DIRECTIVE
Transcribe each record exactly. Include every one.

INPUT RECORDS
----

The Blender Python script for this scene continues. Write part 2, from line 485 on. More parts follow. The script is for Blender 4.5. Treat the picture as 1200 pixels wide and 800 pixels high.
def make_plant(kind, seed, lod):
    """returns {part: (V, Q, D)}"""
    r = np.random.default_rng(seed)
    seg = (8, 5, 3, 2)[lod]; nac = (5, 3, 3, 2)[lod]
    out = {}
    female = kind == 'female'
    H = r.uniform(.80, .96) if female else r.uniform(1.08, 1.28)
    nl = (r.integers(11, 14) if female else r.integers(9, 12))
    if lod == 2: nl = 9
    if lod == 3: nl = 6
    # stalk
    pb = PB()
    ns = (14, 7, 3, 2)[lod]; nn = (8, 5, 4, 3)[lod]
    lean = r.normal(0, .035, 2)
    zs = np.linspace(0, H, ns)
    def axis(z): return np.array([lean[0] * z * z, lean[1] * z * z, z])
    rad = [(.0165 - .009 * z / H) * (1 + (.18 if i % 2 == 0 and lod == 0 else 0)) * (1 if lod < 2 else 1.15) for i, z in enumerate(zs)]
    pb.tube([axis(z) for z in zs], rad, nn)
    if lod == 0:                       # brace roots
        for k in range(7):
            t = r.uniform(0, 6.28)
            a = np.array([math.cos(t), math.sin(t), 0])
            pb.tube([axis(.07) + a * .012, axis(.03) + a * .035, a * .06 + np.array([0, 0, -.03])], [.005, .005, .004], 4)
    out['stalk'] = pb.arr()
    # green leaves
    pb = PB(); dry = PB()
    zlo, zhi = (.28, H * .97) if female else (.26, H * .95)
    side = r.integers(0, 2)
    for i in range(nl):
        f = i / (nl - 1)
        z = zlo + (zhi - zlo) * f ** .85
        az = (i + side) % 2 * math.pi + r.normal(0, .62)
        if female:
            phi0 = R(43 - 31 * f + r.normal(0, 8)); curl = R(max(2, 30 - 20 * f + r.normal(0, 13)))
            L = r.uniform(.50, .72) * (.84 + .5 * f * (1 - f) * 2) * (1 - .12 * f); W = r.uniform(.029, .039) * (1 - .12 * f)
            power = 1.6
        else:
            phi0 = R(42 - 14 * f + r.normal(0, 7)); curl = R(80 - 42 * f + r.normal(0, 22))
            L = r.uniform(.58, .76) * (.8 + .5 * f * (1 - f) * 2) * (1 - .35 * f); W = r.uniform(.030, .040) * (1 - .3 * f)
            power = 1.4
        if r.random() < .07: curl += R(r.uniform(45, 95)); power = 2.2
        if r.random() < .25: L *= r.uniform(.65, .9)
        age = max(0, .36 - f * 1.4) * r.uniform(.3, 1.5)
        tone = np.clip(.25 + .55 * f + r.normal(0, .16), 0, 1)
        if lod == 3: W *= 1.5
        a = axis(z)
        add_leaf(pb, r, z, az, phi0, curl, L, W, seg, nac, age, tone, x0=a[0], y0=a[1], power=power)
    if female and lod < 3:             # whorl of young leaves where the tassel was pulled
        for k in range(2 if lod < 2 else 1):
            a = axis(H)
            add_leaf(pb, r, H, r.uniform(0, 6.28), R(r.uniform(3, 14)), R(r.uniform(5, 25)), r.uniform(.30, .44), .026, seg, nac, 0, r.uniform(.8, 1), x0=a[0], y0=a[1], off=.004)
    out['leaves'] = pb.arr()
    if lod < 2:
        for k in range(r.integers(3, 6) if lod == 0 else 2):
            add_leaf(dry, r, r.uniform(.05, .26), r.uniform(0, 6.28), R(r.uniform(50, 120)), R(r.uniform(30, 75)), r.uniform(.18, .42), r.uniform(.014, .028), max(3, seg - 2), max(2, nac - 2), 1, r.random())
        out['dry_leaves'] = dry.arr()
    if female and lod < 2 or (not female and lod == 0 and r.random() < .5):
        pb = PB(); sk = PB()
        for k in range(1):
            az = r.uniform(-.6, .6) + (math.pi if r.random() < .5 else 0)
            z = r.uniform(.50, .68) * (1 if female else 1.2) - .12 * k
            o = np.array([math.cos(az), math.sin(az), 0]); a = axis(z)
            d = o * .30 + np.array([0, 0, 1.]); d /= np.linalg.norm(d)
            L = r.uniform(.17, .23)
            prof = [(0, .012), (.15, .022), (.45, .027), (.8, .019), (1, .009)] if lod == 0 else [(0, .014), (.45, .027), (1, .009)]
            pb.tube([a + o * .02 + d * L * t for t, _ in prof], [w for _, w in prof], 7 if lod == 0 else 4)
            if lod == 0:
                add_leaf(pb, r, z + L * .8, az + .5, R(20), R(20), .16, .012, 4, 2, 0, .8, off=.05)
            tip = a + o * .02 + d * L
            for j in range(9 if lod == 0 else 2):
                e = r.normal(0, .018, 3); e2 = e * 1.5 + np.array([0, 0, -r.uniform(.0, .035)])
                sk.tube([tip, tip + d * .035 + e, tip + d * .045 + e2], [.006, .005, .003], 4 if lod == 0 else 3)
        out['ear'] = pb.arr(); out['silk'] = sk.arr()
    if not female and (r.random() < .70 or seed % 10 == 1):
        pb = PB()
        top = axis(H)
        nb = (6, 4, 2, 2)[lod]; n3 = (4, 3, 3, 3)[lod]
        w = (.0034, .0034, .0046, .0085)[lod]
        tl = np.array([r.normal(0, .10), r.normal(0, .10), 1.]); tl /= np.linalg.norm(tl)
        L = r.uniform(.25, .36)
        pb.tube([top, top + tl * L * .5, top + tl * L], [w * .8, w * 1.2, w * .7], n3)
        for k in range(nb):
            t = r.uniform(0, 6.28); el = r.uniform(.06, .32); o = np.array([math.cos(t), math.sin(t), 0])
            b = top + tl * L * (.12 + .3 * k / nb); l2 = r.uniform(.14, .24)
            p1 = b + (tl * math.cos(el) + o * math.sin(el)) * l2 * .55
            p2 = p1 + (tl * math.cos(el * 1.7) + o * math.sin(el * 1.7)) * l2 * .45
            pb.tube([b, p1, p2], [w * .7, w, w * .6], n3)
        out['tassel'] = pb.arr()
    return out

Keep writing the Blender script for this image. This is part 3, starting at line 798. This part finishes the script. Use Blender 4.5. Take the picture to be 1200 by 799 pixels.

----

FINAL RESULT
The Blender Python script for this scene continues. Write part 2, from line 485 on. More parts follow. The script is for Blender 4.5. Treat the picture as 1200 pixels wide and 800 pixels high.
def make_plant(kind, seed, lod):
    """returns {part: (V, Q, D)}"""
    r = np.random.default_rng(seed)
    seg = (8, 5, 3, 2)[lod]; nac = (5, 3, 3, 2)[lod]
    out = {}
    female = kind == 'female'
    H = r.uniform(.80, .96) if female else r.uniform(1.08, 1.28)
    nl = (r.integers(11, 14) if female else r.integers(9, 12))
    if lod == 2: nl = 9
    if lod == 3: nl = 6
    # stalk
    pb = PB()
    ns = (14, 7, 3, 2)[lod]; nn = (8, 5, 4, 3)[lod]
    lean = r.normal(0, .035, 2)
    zs = np.linspace(0, H, ns)
    def axis(z): return np.array([lean[0] * z * z, lean[1] * z * z, z])
    rad = [(.0165 - .009 * z / H) * (1 + (.18 if i % 2 == 0 and lod == 0 else 0)) * (1 if lod < 2 else 1.15) for i, z in enumerate(zs)]
    pb.tube([axis(z) for z in zs], rad, nn)
    if lod == 0:                       # brace roots
        for k in range(7):
            t = r.uniform(0, 6.28)
            a = np.array([math.cos(t), math.sin(t), 0])
            pb.tube([axis(.07) + a * .012, axis(.03) + a * .035, a * .06 + np.array([0, 0, -.03])], [.005, .005, .004], 4)
    out['stalk'] = pb.arr()
    # green leaves
    pb = PB(); dry = PB()
    zlo, zhi = (.28, H * .97) if female else (.26, H * .95)
    side = r.integers(0, 2)
    for i in range(nl):
        f = i / (nl - 1)
        z = zlo + (zhi - zlo) * f ** .85
        az = (i + side) % 2 * math.pi + r.normal(0, .62)
        if female:
            phi0 = R(43 - 31 * f + r.normal(0, 8)); curl = R(max(2, 30 - 20 * f + r.normal(0, 13)))
            L = r.uniform(.50, .72) * (.84 + .5 * f * (1 - f) * 2) * (1 - .12 * f); W = r.uniform(.029, .039) * (1 - .12 * f)
            power = 1.6
        else:
            phi0 = R(42 - 14 * f + r.normal(0, 7)); curl = R(80 - 42 * f + r.normal(0, 22))
            L = r.uniform(.58, .76) * (.8 + .5 * f * (1 - f) * 2) * (1 - .35 * f); W = r.uniform(.030, .040) * (1 - .3 * f)
            power = 1.4
        if r.random() < .07: curl += R(r.uniform(45, 95)); power = 2.2
        if r.random() < .25: L *= r.uniform(.65, .9)
        age = max(0, .36 - f * 1.4) * r.uniform(.3, 1.5)
        tone = np.clip(.25 + .55 * f + r.normal(0, .16), 0, 1)
        if lod == 3: W *= 1.5
        a = axis(z)
        add_leaf(pb, r, z, az, phi0, curl, L, W, seg, nac, age, tone, x0=a[0], y0=a[1], power=power)
    if female and lod < 3:             # whorl of young leaves where the tassel was pulled
        for k in range(2 if lod < 2 else 1):
            a = axis(H)
            add_leaf(pb, r, H, r.uniform(0, 6.28), R(r.uniform(3, 14)), R(r.uniform(5, 25)), r.uniform(.30, .44), .026, seg, nac, 0, r.uniform(.8, 1), x0=a[0], y0=a[1], off=.004)
    out['leaves'] = pb.arr()
    if lod < 2:
        for k in range(r.integers(3, 6) if lod == 0 else 2):
            add_leaf(dry, r, r.uniform(.05, .26), r.uniform(0, 6.28), R(r.uniform(50, 120)), R(r.uniform(30, 75)), r.uniform(.18, .42), r.uniform(.014, .028), max(3, seg - 2), max(2, nac - 2), 1, r.random())
        out['dry_leaves'] = dry.arr()
    if female and lod < 2 or (not female and lod == 0 and r.random() < .5):
        pb = PB(); sk = PB()
        for k in range(1):
            az = r.uniform(-.6, .6) + (math.pi if r.random() < .5 else 0)
            z = r.uniform(.50, .68) * (1 if female else 1.2) - .12 * k
            o = np.array([math.cos(az), math.sin(az), 0]); a = axis(z)
            d = o * .30 + np.array([0, 0, 1.]); d /= np.linalg.norm(d)
            L = r.uniform(.17, .23)
            prof = [(0, .012), (.15, .022), (.45, .027), (.8, .019), (1, .009)] if lod == 0 else [(0, .014), (.45, .027), (1, .009)]
            pb.tube([a + o * .02 + d * L * t for t, _ in prof], [w for _, w in prof], 7 if lod == 0 else 4)
            if lod == 0:
                add_leaf(pb, r, z + L * .8, az + .5, R(20), R(20), .16, .012, 4, 2, 0, .8, off=.05)
            tip = a + o * .02 + d * L
            for j in range(9 if lod == 0 else 2):
                e = r.normal(0, .018, 3); e2 = e * 1.5 + np.array([0, 0, -r.uniform(.0, .035)])
                sk.tube([tip, tip + d * .035 + e, tip + d * .045 + e2], [.006, .005, .003], 4 if lod == 0 else 3)
        out['ear'] = pb.arr(); out['silk'] = sk.arr()
    if not female and (r.random() < .70 or seed % 10 == 1):
        pb = PB()
        top = axis(H)
        nb = (6, 4, 2, 2)[lod]; n3 = (4, 3, 3, 3)[lod]
        w = (.0034, .0034, .0046, .0085)[lod]
        tl = np.array([r.normal(0, .10), r.normal(0, .10), 1.]); tl /= np.linalg.norm(tl)
        L = r.uniform(.25, .36)
        pb.tube([top, top + tl * L * .5, top + tl * L], [w * .8, w * 1.2, w * .7], n3)
        for k in range(nb):
            t = r.uniform(0, 6.28); el = r.uniform(.06, .32); o = np.array([math.cos(t), math.sin(t), 0])
            b = top + tl * L * (.12 + .3 * k / nb); l2 = r.uniform(.14, .24)
            p1 = b + (tl * math.cos(el) + o * math.sin(el)) * l2 * .55
            p2 = p1 + (tl * math.cos(el * 1.7) + o * math.sin(el * 1.7)) * l2 * .45
            pb.tube([b, p1, p2], [w * .7, w, w * .6], n3)
        out['tassel'] = pb.arr()
    return out

Keep writing the Blender script for this image. This is part 3, starting at line 798. This part finishes the script. Use Blender 4.5. Take the picture to be 1200 by 799 pixels.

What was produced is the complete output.